平和への思い音色に 「被爆ピアノ」演奏会 7組8人奏でる 上越市

 原爆が投下された1945(昭和20)年8月6日、広島市内で焼けずに残った「被爆ピアノ」の巡回演奏会が22日、上越市下門前のワークパル上越で開かれた。新潟県生活協同組合連合会主催。県内では新潟、燕、三条に続き4カ所目。

7組8人がそれぞれ平和への思いを乗せて曲を奏でた

 被爆ピアノは、被爆2世で広島市でピアノ工房を営む矢川光則さん(69)が所有者から託されたもの。所有者の名を取って「カズコのピアノ」とも呼ばれる。爆心地から2・6キロ離れた住宅で被災したが、カバーが掛けられており損壊を免れたという。
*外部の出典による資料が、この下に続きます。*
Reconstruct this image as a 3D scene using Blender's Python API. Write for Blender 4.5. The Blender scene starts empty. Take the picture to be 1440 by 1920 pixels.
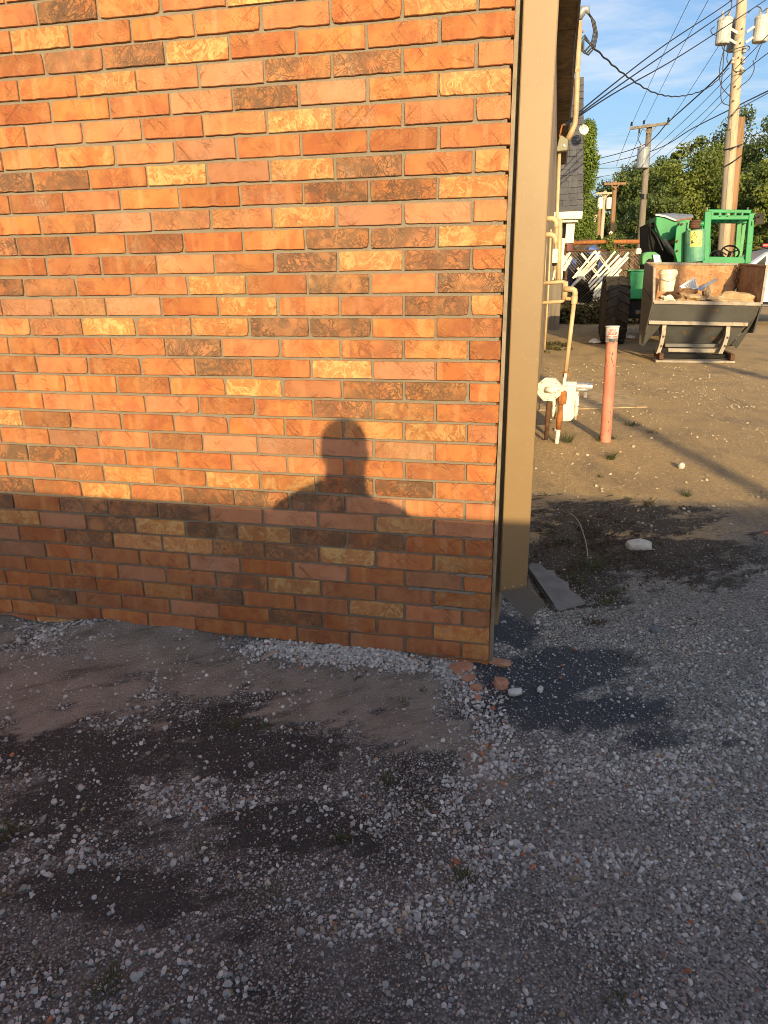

 矢川さんは2005(平成17)年から被爆ピアノと共に国内外を巡り、平和への思いを伝えてきた。「広島、長崎で被爆した語り部はどんどん少なくなっている。これから被爆ピアノが果たす役割は大きくなっていく」と語る。

 演奏会には約60人が参加。7組8人がそれぞれ平和への思いを乗せて曲を奏でた。妙高市の高校3年、稲毛寿さんは、中学生の頃に広島市の平和記念式典に参列した。演奏を終えて「被爆ピアノが被爆者の思いや平和を訴えるものであると思うと、感慨深かった」と話した。